Looking For Fireworks

If Hollywood and Zach Morris have taught us nothing, it is that fireworks are everything.

I know, I know…Zach Morris was a stud with a different girl every episode (except those in which he was with the love of his life, Kelly Kapowski.)  But this was the Fourth of July Saved By The Bell episode, where he finally won the heart of one Miss Stacey Carosi at the Malibu Sands beach club.  And at the end of the episode, when they finally admitted their deep-seeded feelings and allowed the red hot (well…the Saturday Morning Programming version of red hot) chemistry to take over, they saw fireworks.

As if the pressure of the first few dates isn’t enough, there’s the pressure that comes with creating the most perfect and memorable and wonderful first kiss together that you will remember for the rest of time and tell your grandkids about.  The sparking warmth that starts as your heart beats rapidly up and out of of your chest and somehow that simple action causes your toes at the other end of your body to curl up inside your shoes.

You desperately want to see (and feel) the fireworks.

You just can't force these things
Photo Credit: Getty Images – Image Source

I went out with Clint a few times after we met at a friend’s party.  He apparently used to work with one of my close friends and they chatted for bit while I sipped my Shipyard and watched from a distance.  He certainly was cute and my friend seemed riveted in the coversation.

I spent the next week trying to convince her that she should date him.  And I told her that I’m a relationship columnist and I know these things and she needed to put herself out there and ask him out.  She kept telling me that while he was a great guy she wasn’t
interested.  And that maybe *I* should give him a call if I thought he was so great and wanted to pontificate on asking people out.

It must have been a good a good amount of yolk that dripped down my face when he emailed her to ask for my phone number.

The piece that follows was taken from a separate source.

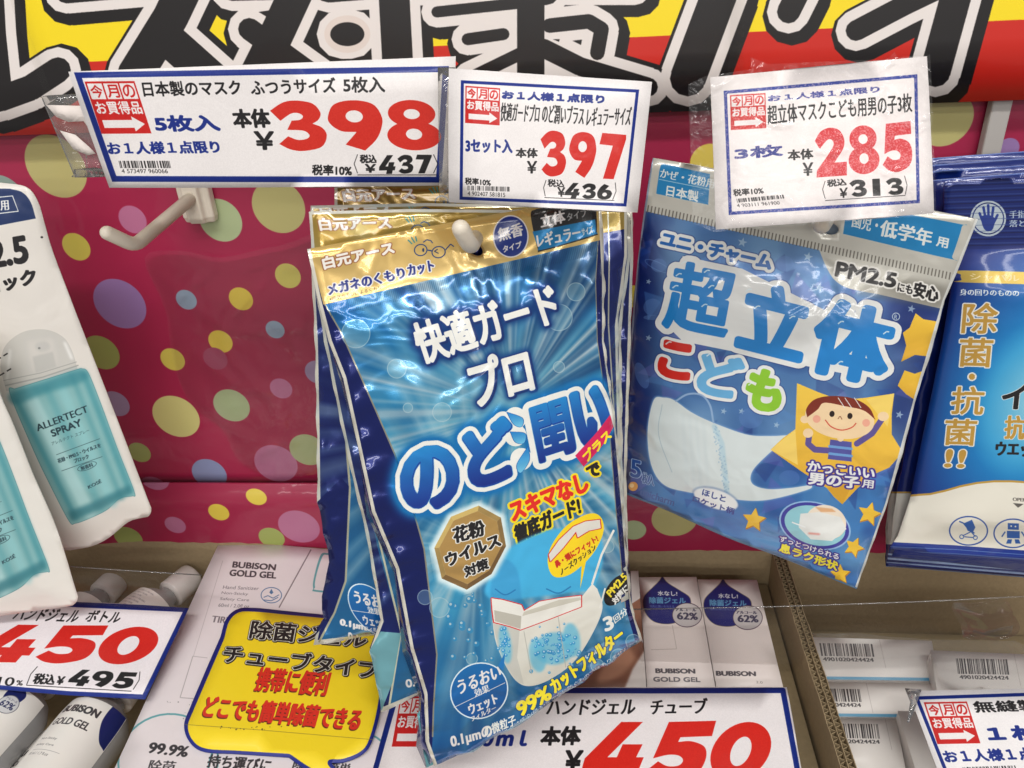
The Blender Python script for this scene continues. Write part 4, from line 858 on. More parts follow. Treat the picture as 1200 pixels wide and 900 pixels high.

The beginning of our first date was amazing.  Coffee at my favorite downtown shop that lasted for almost six hours as we talked and laughed and got along so amazingly well that I was already begging for a second date before we had gotten a second cup of coffee.  Those people you just have a perfect connection with, that you can converse with about anything, that get you so well…yes, Clint was one of them.

He walked me to my car afterwards and there came the palpable moment.  Where we were standing on the sidewalk beside my Jeep shuffling from foot to foot wondering “Should I kiss him?  Will she let me kiss her?  Do I have coffee breath?  Oh god, he’s gonna kiss me on a public sidewalk and people will see and I cannot STAND PDA’s.”

Clint stepped forward and put his arm around my waist and pulled me beside him.  He looked down at me, and went for the patented guy move of finger under the chin to pull up the face so they can kiss you.  (Seriously, do they pull you guys aside in 7th grade to teach you this?!)  I closed my eyes and prepared to melt, knowing how much of a connection I had to him.

But. there. was. nothing.

I pulled away, confused and chilled.  Obviously this was some sort of first kiss anxiety that was jading the experience.  I leaned up to kiss him again, desperately willing the spark to happen.  Hell, at this point I’d take a dull flicker from somewhere close to my heart, maybe a hiccup from my spleen or something.

But still. there. was. nothing.

I went out on two more dates with him, searching for the chemistry to be there.  I had friends and family tell me about the people they had dated that they hadn’t IMMEDIATELY felt a spark for, but the ember grew and eventually they settled into very happy life.  I kept that all in mind through about 4 more kisses, but it just wasn’t destined to happen.

I wonder frequently if I gave up too soon, if I should have tried harder.

Or if sometimes the heart knows, and that’s why we see those fireworks.

Have you ignited fireworks from the first moment your eyes met?  Or been on a date where you could barely muster a pop-cap worth of intensity?